Written request: Which lines hold the word "part"? Copy each one.

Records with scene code
--------------------------------------------------

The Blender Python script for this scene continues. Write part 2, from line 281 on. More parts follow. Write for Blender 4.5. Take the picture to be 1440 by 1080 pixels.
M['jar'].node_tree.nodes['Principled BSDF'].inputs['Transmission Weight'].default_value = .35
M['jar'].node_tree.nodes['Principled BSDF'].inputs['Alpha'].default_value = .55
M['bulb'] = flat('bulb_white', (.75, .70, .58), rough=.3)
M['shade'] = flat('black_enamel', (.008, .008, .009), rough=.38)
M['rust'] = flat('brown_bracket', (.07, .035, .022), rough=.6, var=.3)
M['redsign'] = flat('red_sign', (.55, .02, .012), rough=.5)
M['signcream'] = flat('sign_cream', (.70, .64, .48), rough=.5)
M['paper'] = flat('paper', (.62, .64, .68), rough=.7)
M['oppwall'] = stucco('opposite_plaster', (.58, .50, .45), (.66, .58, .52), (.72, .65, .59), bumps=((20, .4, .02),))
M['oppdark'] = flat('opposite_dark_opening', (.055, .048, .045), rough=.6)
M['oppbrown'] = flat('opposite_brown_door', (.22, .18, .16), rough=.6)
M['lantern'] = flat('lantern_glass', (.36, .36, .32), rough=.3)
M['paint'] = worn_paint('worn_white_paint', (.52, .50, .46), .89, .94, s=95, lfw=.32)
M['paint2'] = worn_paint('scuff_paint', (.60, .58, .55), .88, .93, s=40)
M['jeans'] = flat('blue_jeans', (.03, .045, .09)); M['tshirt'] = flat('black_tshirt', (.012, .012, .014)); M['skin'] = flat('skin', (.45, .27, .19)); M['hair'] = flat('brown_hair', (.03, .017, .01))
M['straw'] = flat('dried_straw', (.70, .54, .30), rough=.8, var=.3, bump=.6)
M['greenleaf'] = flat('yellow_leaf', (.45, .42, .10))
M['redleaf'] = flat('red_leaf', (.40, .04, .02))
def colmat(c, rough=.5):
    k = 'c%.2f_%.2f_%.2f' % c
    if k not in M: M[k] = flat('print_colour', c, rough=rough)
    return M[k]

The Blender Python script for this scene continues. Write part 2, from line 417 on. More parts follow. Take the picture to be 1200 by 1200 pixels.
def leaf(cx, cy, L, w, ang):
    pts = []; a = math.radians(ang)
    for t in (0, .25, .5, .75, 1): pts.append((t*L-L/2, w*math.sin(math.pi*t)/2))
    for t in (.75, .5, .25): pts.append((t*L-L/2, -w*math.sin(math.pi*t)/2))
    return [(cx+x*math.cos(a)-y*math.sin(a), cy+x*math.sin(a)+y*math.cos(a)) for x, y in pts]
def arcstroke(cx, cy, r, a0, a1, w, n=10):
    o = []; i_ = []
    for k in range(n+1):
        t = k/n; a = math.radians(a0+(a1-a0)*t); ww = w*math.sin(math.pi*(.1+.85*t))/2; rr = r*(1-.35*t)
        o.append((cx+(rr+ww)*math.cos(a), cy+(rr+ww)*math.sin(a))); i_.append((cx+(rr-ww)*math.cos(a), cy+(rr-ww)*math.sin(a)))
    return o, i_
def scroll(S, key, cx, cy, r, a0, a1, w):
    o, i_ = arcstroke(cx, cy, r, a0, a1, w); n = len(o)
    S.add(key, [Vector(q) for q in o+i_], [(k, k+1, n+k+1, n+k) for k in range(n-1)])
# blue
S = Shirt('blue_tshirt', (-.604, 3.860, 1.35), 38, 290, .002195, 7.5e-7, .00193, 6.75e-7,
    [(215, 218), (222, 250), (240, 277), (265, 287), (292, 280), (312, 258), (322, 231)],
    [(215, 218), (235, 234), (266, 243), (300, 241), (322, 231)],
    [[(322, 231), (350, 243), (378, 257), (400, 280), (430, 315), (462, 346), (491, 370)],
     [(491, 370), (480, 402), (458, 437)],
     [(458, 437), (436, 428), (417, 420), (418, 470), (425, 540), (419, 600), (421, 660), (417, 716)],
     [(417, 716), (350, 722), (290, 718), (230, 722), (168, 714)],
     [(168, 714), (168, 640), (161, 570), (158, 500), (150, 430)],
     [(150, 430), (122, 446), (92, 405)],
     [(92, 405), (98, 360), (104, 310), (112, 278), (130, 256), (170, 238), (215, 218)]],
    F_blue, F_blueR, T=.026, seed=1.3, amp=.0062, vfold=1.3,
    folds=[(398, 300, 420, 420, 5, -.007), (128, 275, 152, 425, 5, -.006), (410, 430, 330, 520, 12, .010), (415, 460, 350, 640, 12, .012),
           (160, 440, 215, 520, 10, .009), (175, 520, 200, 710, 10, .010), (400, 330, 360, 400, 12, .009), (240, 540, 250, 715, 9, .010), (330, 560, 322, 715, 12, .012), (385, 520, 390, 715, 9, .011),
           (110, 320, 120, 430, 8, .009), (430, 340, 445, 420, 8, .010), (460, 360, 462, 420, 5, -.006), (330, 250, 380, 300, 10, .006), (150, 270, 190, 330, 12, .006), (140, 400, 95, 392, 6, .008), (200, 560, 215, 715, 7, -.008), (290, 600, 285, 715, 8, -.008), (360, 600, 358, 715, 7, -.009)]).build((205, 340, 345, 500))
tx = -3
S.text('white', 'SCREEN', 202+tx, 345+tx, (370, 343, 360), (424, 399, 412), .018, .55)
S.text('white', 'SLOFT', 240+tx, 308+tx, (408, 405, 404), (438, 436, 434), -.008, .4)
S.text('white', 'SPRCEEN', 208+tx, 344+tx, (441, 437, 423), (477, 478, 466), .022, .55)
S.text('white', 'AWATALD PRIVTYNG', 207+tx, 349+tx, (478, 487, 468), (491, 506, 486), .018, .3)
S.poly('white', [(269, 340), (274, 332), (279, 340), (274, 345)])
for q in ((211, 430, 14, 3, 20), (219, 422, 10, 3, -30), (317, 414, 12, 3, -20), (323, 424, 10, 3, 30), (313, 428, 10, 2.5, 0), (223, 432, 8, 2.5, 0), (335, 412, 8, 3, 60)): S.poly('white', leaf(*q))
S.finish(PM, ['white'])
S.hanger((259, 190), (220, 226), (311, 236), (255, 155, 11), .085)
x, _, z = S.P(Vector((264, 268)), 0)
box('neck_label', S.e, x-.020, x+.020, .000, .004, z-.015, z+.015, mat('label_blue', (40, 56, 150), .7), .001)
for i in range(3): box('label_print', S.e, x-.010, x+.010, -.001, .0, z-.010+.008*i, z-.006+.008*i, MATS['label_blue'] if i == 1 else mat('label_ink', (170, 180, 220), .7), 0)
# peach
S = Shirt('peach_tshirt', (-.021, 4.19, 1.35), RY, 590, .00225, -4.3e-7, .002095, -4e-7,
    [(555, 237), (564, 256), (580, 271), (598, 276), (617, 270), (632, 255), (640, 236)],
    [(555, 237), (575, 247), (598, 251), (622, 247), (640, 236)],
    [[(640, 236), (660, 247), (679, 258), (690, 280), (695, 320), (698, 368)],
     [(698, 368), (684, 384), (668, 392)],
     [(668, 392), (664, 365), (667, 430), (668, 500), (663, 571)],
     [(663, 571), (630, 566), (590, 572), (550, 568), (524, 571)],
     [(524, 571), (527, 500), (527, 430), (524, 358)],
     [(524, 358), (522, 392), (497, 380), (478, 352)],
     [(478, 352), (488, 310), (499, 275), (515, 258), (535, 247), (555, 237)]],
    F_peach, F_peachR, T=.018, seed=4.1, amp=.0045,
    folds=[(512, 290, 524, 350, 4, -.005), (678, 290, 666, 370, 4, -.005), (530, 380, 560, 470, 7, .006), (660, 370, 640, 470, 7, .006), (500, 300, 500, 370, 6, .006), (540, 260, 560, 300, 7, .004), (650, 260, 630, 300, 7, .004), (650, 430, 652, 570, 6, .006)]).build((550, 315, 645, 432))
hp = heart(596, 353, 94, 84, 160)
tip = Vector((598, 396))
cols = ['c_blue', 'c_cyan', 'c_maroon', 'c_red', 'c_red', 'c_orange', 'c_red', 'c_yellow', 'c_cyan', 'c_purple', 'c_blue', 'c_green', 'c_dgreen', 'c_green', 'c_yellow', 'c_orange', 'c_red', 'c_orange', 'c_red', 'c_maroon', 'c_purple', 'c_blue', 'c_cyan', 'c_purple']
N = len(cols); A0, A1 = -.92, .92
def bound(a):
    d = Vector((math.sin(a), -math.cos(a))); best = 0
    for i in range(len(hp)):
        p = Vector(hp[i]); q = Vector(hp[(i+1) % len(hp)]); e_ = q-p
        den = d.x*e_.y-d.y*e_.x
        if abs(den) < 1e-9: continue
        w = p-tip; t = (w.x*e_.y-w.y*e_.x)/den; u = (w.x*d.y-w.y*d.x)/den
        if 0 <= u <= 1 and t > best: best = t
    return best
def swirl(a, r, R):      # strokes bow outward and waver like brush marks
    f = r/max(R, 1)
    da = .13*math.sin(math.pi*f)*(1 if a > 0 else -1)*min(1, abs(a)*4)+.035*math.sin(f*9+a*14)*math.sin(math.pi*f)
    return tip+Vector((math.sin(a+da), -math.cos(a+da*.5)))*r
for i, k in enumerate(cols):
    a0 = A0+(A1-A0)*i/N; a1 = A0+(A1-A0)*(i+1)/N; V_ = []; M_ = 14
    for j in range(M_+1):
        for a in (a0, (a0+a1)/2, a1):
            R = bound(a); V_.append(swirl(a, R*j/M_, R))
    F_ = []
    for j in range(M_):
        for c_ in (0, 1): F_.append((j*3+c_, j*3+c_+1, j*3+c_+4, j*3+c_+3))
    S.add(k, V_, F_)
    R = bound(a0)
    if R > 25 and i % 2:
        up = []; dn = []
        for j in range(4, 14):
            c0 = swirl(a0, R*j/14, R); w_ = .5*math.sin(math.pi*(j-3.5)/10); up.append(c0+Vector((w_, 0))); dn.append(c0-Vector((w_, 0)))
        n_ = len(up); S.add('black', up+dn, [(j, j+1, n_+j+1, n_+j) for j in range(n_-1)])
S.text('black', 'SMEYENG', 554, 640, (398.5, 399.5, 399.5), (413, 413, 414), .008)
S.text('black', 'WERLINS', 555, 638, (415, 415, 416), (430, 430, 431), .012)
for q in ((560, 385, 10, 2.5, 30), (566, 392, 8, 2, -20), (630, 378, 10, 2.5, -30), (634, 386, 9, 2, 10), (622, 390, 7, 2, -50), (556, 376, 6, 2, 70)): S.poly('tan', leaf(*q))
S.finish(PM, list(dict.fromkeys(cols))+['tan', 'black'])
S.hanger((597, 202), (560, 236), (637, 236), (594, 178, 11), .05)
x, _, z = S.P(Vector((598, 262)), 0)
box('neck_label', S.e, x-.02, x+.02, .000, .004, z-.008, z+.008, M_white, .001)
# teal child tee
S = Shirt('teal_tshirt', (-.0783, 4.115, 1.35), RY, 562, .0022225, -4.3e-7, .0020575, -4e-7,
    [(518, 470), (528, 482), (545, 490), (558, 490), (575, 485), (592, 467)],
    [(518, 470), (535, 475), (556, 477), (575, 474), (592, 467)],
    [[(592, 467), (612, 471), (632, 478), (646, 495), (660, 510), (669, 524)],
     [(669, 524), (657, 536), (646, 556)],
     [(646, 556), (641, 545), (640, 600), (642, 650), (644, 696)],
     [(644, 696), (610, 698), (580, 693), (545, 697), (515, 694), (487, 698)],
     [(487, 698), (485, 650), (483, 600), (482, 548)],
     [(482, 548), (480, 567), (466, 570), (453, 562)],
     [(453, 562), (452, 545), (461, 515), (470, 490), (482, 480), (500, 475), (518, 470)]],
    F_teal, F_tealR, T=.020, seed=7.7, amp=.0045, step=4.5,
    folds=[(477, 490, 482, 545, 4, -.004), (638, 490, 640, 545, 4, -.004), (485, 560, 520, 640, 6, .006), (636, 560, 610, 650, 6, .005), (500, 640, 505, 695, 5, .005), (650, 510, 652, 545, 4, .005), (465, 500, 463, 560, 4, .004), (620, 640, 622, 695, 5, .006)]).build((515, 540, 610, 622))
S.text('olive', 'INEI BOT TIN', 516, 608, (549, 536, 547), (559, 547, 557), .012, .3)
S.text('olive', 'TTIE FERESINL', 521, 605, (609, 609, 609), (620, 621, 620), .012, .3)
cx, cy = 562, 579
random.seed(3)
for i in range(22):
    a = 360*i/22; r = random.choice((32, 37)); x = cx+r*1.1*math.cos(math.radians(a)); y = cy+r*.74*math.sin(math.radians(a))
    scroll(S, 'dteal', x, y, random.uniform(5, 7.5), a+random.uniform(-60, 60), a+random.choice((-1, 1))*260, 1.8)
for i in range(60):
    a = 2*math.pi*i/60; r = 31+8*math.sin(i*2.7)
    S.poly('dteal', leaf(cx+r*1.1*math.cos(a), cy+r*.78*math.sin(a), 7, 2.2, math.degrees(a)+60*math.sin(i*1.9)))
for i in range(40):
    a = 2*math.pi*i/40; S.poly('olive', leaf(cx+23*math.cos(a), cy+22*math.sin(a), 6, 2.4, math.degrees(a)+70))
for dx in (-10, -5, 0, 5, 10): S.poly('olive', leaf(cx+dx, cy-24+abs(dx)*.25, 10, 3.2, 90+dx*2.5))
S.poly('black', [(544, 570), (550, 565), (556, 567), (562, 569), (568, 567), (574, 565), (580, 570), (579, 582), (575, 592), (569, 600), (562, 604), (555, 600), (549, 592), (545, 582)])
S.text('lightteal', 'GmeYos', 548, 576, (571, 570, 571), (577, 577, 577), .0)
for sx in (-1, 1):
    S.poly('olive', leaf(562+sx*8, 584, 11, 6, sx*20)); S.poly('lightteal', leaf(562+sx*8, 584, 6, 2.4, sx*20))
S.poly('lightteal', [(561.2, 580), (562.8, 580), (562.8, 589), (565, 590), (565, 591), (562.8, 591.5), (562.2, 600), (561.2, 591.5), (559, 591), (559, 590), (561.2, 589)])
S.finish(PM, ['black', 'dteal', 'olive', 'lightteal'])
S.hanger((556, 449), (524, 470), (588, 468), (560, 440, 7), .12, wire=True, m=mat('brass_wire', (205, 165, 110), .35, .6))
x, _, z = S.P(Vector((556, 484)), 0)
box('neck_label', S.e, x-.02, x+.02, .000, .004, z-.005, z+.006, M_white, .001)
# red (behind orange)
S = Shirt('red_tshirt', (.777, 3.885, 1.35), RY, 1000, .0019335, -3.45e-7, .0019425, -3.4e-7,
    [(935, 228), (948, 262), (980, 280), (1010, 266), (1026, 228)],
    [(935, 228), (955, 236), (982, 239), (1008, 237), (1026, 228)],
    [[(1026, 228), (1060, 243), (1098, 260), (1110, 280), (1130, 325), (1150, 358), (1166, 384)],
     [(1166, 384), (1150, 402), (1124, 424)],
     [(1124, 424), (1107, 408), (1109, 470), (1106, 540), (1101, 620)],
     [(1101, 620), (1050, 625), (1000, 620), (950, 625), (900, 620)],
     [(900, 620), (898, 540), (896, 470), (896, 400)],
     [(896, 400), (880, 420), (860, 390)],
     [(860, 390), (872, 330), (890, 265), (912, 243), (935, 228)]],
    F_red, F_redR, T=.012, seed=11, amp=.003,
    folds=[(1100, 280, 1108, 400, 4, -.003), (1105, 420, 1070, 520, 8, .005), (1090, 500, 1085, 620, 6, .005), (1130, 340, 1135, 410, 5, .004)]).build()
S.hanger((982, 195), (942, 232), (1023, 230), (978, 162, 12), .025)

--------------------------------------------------

Exercise result:
The Blender Python script for this scene continues. Write part 2, from line 281 on. More parts follow. Write for Blender 4.5. Take the picture to be 1440 by 1080 pixels.
The Blender Python script for this scene continues. Write part 2, from line 417 on. More parts follow. Take the picture to be 1200 by 1200 pixels.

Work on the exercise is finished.